Im Westen der Republik sehe ich, dass freifunk Vereine und ISP Konstrukte entstehen, die leider nicht den Bau freier Netzwerke fördern, sondern selbst offiziell als Anbieter von Internetzugängen agieren. Die Ideen des Teilens und der Allmende gehen damit verloren.

Es ist paradox, da die freifunk Idee nicht nur dem Namen nach für “freies funken” steht, sondern auch konzeptionell niemals für ein reguliertes, zentralisiertes Gratis-Hot-Spot-Netz mit integriertem Vereins- oder ISP-Betrieb stand. Das geht nicht gut zusammen und darüber muss in der freifunk Community dringend geredet werden.

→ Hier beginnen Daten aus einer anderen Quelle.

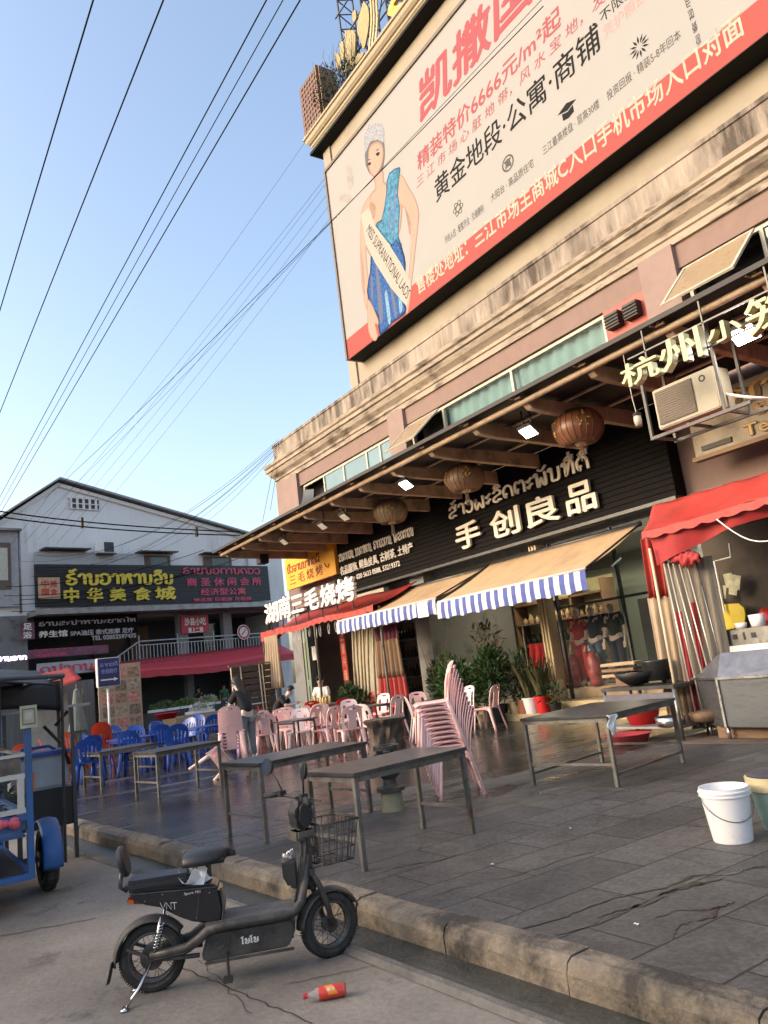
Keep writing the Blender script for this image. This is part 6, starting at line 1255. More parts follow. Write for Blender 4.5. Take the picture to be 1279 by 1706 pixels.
mb = MB(); mb.lathe([(0,0),(.05,0),(.058,.012),(.05,.02),(0,.026)],22,(0,0,0)); mb.bm.transform(STM @ MX.Translation(V((.985,0,.845))) @ MX.Rotation(R(85),4,'Y')); mb.m = MX.Identity(4); L_(mb, 'headlight', mat('lens_dark', (.10,.10,.11), .1, coat=1), p=hl, smooth=True)
mb = MB(STM); mb.bx(.89,-.04,.925,.95,.04,.935); L_(mb, 'instrument', 'scoot_grey', p=hl)
mb = MB(STM); mb.bx(.88,-.07,.70,.98,.07,.735); mb.box((.93,0,.71),(.12,.11,.05)); L_(mb, 'lamp_bracket', 'scoot_grey', p=hl)
mb = MB(STM); mb.tube([(.86,-.30,.925),(.89,-.18,.935),(.925,-.06,.92),(.925,.06,.92),(.89,.18,.935),(.86,.30,.925)],.011,8); hb_ = L_(mb, 'handlebar', 'steel_dark', smooth=True)
for s_ in (-1,1):
    mb = MB(STM); mb.tube([(.85,s_*.32,.922),(.885,s_*.20,.933)],[.018,.016],10); L_(mb, 'grip', 'rubber', p=hb_, smooth=True)
    mb = MB(STM); mb.tube([(.90,s_*.17,.93),(.93,s_*.2,.925),(.935,s_*.30,.92)],.005,6); mb.box((.895,s_*.155,.94),(.04,.04,.035)); L_(mb, 'brake_lever', 'black', p=hb_)
    mb = MB(STM); mb.tube([(.90,s_*.15,.94),(.885,s_*.19,1.02),(.86,s_*.25,1.08)],.005,6); mi = L_(mb, 'mirror_arm', 'black', p=hb_, smooth=True)
    mm = MX.Translation(V((.855,s_*.265,1.10))) @ MX.Rotation(R(-82 if s_ < 0 else -85),4,'Y') @ MX.Rotation(R(12*s_),4,'X')
    mb = MB(); mb.lathe([(0,-.022),(.045,-.018),(.052,0),(.05,.002),(0,.002)],24,(0,0,0),1,1.1); mb.bm.transform(STM @ mm); m1 = L_(mb, 'mirror', 'black', p=hb_, smooth=True, auto=40)
    mb = MB(); mb.lathe([(0,.004),(.046,.004)],24,(0,0,0),1,1.1); mb.bm.transform(STM @ mm); L_(mb, 'mirror_glass', mat('mirror_glass', (.75,.75,.75), .05, 1., var=0), p=hb_)
# wire basket
bkt = MB(STM); x0, x1, y0, y1, z0, z1 = 1.0,1.24,-.15,.15,.53,.755
def ins(x, y, z): k = .82+.18*(z-z0)/(z1-z0); return (x0+(x-x0)*k, y*k, z)
for z, r in ((z0,.006),(z0+.075,.004),(z0+.15,.004),(z1,.008)): bkt.tube([ins(*p,z) for p in ((x0,y0),(x1,y0),(x1,y1),(x0,y1))], r, 6, closed=True)
for i in range(7):
    y = y0+(y1-y0)*i/6; bkt.tube([ins(x0,y,z1),ins(x0,y,z0),ins(x1,y,z0),ins(x1,y,z1)],.0035,5)
for i in range(6):
    x = x0+(x1-x0)*i/5; bkt.tube([ins(x,y0,z1),ins(x,y0,z0),ins(x,y1,z0),ins(x,y1,z1)],.0035,5)
L_(bkt, 'wire_basket', 'dusty_black', smooth=True)
mb = MB(STM); mb.bar((.95,0,.62),(1.0,0,.6),.05); mb.tube([(.96,-.05,.52),(1.02,-.1,.54)],.008,6); mb.tube([(.96,.05,.52),(1.02,.1,.54)],.008,6); L_(mb, 'basket_bracket', 'scoot_grey')
pch = MB(); pch.prism([(.885,.60),(.80,.575),(.80,.50),(.83,.435),(.89,.42)], .15, lambda a, c, e: (a, -.075+e, c)); L_(pch, 'front_pouch', 'dusty_black', bevel=.015)
mb = MB(); mb.bx(.797,-.07,.567,.885,.07,.580); L_(mb, 'pouch_rim', 'scoot_grey')
pt_ = MB(); pt_.thick(lambda u, v: (.81+.05*u, -.05+.08*v, .585+.035*math.sin(u*4+v*5)*.5+.02), 5, 5, .001); pt_.thick(lambda u, v: (.83+.05*u, -.03+.06*v+.02*u, .60+.03*math.sin(u*6-v*3)), 5, 5, .001); pt_.bm.transform(SCM)
tag(pt_.build('paper_scrap', _M['tissue'], None), 'white paper scrap lying in the front pouch of the scooter', 'paper')
# drink bottle lying on the road
q0 = G(505,1660,.035); q1 = G(576,1647,.035); d = (q1-q0); Lb = d.length; BTL = thing('drink_bottle', 'red labelled plastic drink bottle with red cap lying on the road', 'bottle', (q0.x,q0.y,.034), math.atan2(d.y,d.x))
S_ = Lb/.235; Rm = MX.Scale(S_,4) @ MX.Rotation(R(90),4,'Y')
def lz(pr, n, m_, seg=22): mb = MB(); mb.lathe(pr, seg); mb.bm.transform(Rm); return mb.build(n, m_, BTL, smooth=True, local=True, auto=50)
lz([(0,.0),(.0145,.0),(.0145,.022),(0,.022)], 'cap', _M['plastic_red']); lz([(.012,.023),(.014,.04),(.03,.075),(.032,.085)], 'neck', mat('bottle_clear', (.5,.42,.4), .1, alpha=.45, var=0)); lz([(.0325,.085),(.034,.09),(.034,.205),(.0325,.21)], 'label_wrap', mat('label_red', (.62,.05,.03), .35, var=.08)); lz([(.0325,.21),(.033,.228),(.025,.235),(0,.232)], 'base', mat('bottle_red', (.45,.06,.05), .2))
mb = MB()
for a0, a1, z0, z1 in ((3.1,4.8,.125,.175),): mb.sheet(lambda u, v: (.0345*math.cos(a0+(a1-a0)*u), .0345*math.sin(a0+(a1-a0)*u), z0+(z1-z0)*v+.03*(u-.5)), 10, 3)
mb.bm.transform(Rm @ MX.Identity(4)); mb.build('label_flash', mat('label_orange', (.75,.25,.03), .35), BTL, local=True)
def cyl(a, c, e): an = 3.95+a/.0346; return (.0348*math.cos(an)*(1+e), .0348*math.sin(an)*(1+e), .135+c)
vs_, fs_ = tmesh('美汁', 0., .02); 
sx_ = .022
mb = MB(); mb.mesh(vs_, fs_, lambda x, y, z: cyl(y*sx_-.008, x*sx_-.005, .004)); mb.bm.transform(Rm); mb.build('label_print', mat('label_white', (.8,.72,.6), .4), BTL, local=True)
# ------------------------------------------------------------------ blue food cart at the left edge
CA = thing('food_cart', 'blue tricycle food cart with glass case and dark tarpaulin roof at the left edge', 'cart', (-8.2, .3, 0))
xe, yr = -7.5, 1.12; xb, yl = -9.4, -.6
mb = MB()
for x in (xe, xb):
    for y in (yr, yl): mb.bar((x,y,.27),(x,y,1.5 if x == xe else 1.9),.055)
for z in (.29,.76):
    for x in (xe, xb): mb.bar((x,yl,z),(x,yr,z),.05)
    for y in (yl, yr): mb.bar((xb,y,z),(xe,y,z),.05)
mb.build('frame', _M['cart_blue'], CA, bevel=.004)
MB().bx(xb,yl+.03,.6,xe-.03,yr-.03,.62).build('tray', _M['cart_blue'], CA); MB().bx(xe-.02,yl+.03,.66,xe+.0,yr-.03,.75).build('blue_panel', _M['cart_blue'], CA)
MB().bx(xb+.1,yl+.05,.3,xe-.05,yr-.04,.32).build('lower_tray', _M['steel_dark'], CA); MB().bx(xb+.2,yl+.2,.33,xe-.3,yr-.3,.58).build('blue_bin', mat('bin_blue', (.02,.09,.2), .5, var=.3), CA, bevel=.02)
mb = MB(); mb.bx(xe-.02,yl,.80,xe+.02,yr-.03,.84); mb.bx(xe-.02,yl,1.08,xe+.02,yr-.03,1.12); mb.bx(xe-.02,yr-.09,.84,xe+.02,yr-.04,1.08); mb.bx(xe-.02,yl,1.26,xe+.02,yr-.01,1.285); mb.bx(xb,yl,1.26,xe-.03,yl+.03,1.285); mb.bx(xb,yr-.03,1.26,xe-.03,yr,1.285); mb.build('white_rail', mat('rail_cream', (.52,.5,.45), .45, var=.12), CA)
MB().bx(xe-.01,yl,1.125,xe+.008,yr-.06,1.255).build('brown_band', mat('band_brown', (.12,.09,.07), .5, var=.6, scale=8), CA); MB().bx(xe-.015,yl,.845,xe-.008,yr-.1,1.075).build('glass_front', _M['glass'], CA)
gm = MB(); leaves(gm, (xe-.3,.6,.93), (.22,.45,.12), 260, .12, .05, shell=0); tag(gm.build('herb_pile', _M['leaf'], None), 'pile of green herbs behind the glass of the blue cart', 'vegetables')
gm = MB(); leaves(gm, (xe-.6,.5,1.36), (.4,.5,.1), 220, .12, .08, shell=0); tag(gm.build('vegetable_pile', mat('veg_pale', (.28,.22,.11), .6, var=.6, scale=6), None), 'mixed pale vegetables heaped on the upper rail of the blue cart', 'vegetables')
gm = MB(); 
for k in range(9): gm.lathe([(0,-.03),(.035,-.01),(.035,.02),(0,.035)],8,(xe+.04+RND.uniform(0,.02),yr-.16+RND.uniform(-.09,.05),.73+RND.uniform(-.03,.03)))
gm.build('pink_bag', mat('pink_bag', (.65,.1,.15), .5), CA, smooth=True)
def cwheel(x, y, r, w, root, axis='y'):
    mb = MB(); seg = 32; pr = [(r-.09,-w*.4),(r-.03,-w*.5),(r,-w*.25),(r,w*.25),(r-.03,w*.5),(r-.09,w*.4)]
    rows = [[mb._v((x+p*math.cos(2*PI*i/seg), y+yy, r+p*math.sin(2*PI*i/seg))) for i in range(seg)] for p, yy in pr+[pr[0]]]
    for A, B in zip(rows, rows[1:]):
        for i in range(seg): mb.bm.faces.new((A[i], A[(i+1)%seg], B[(i+1)%seg], B[i]))
    for i in range(seg): a = 2*PI*i/seg; mb.box((x+r*math.cos(a), y, r+r*math.sin(a)),(.02,w*.7,.022),MX.Rotation(-a,3,'Y'))
    t = mb.build('wheel', _M['tyre_dusty'], root, smooth=True, auto=40)
    mb = MB(); n = 16
    for h, y0, y1 in ((r-.09,-.012,.012),(.07,-w*.6,w*.6)):
        A = [mb._v((x+h*math.cos(2*PI*i/n), y+y0, r+h*math.sin(2*PI*i/n))) for i in range(n)]; B = [mb._v((x+h*math.cos(2*PI*i/n), y+y1, r+h*math.sin(2*PI*i/n))) for i in range(n)]
        for i in range(n): mb.bm.faces.new((A[i], A[(i+1)%n], B[(i+1)%n], B[i]))
        mb.bm.faces.new(A[::-1]); mb.bm.faces.new(B)
    mb.build('rim', _M['steel_dark'], t); return t
cwheel(-8.3, 1.38, .28, .13, CA); cwheel(-8.3, -.9, .28, .13, CA)
mb = MB(); arc_f(mb, -8.3, .30, .33, .17, R(-15), R(120)); mb.bm.transform(MX.Translation(V((0,1.38,0)))); mb.build('mudguard', _M['cart_blue'], CA, smooth=True)
mb = MB(); mb.bar((-8.3,1.1,.28),(-8.3,1.46,.28),.05); mb.bar((-8.3,1.15,.3),(-8.3,1.15,.75),.04); mb.build('axle', _M['steel_dark'], CA)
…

Ich möchte darum alle Freifunkerinnen dazu auffordern miteinander zu sprechen, wie wir unsere Netze gestalten, ob wir freie, offene, unregulierte und flache (auch sozial flache) Strukturen bauen oder ob wir mit einer Servicementalität von kommunalen Internet Lieferanten zu Werke gehen. Freifunk kennt keine Kunden und sollte niemals mit dem Lieferversprechen eines Providers konzeptioniert und betrieben werden, denn neben der Idee des hierarchielosen und freien “people owned” Netzwerkes ist freifunk auch eine soziale Community idee, die so dezentral und führungslos funktioniert, wie der im Mesh benutzte algo. Und so wie die Nodes die Informationen über Routen und erreichbare Knoten austauschen, sollten die freifunkerinnen auch ihr Wissen miteinander teilen. Echtes freifunk ist darum auch nicht durch externe, einzelne Eingriffe abschaltbar.

Wir müssen uns klar sein, dass die ISP Lösung nur bei der Umgehung der Störerhaftungsfrage half und ohne die Störerhaftung der freien Funkidee sogar hinderlich werden kann. Sollte die Störerhaftung für private, offene WLANs fallen, so müssen umgehend alle juristischen und technischen ISPkonstrukte im freifunk beseitigt werden.

Ein ideales freifunk Mesh besteht aus autonomen, vom User selbstverwalteten Routern auf jedem einzelnen Fensterbrett einer Strasse und eines Kiezes; eine Meshwolke, die die Menschen lokal vernetzt – eine alternative offene Infrastruktur im urbanen Nachbarschaftsraum. Alle darüber hinaus von einzelnen angebotene Dienste und Gateways innerhalb dieses Mesh’ sind quasi Extras, die sich das offene freifunk Netz lediglich als Transportnetz zu nutze machen. Darum kann auch auf das schon erwähnte Pico Peering Agreement im freifunk an keiner Stelle verzichtet werden.

Wer jetzt die freifunk Idee und ihren Namen benutzt, um regulierte und zentralisierte Hot-Spot Wolken zu bauen oder lokale ISP-Instanzen zu gründen, der verschenkt fahrlässig zuvor mühsam erkämpften politischen und sozialen Raum, den die freifunk Community mit ihrer Idee immer schon definiert hatte. Lokale, selbstverwaltete und nicht-kommerzielle ISPs sind wichtig und wünschenswert. Allerdings haben sie bezüglich ihres Designs und ihrer Funktion nichts mehr mit der ursprünglichen freifunk Vision zu tun. freifunk kann per Definition niemals ISP sein.

Und auch per default eingeschaltete automatische Updatefunktionen in der Firmware, sowie hinterlegte Keys sind nicht mit der Idee einer freien, selbstbestimmten und dezentralen Netzwerkstruktur vereinbar. Die Hoheit über seinen Knoten liegt bei UserIn.

Lasst uns wieder unregulierte Netze bauen, freie freifunk Netze.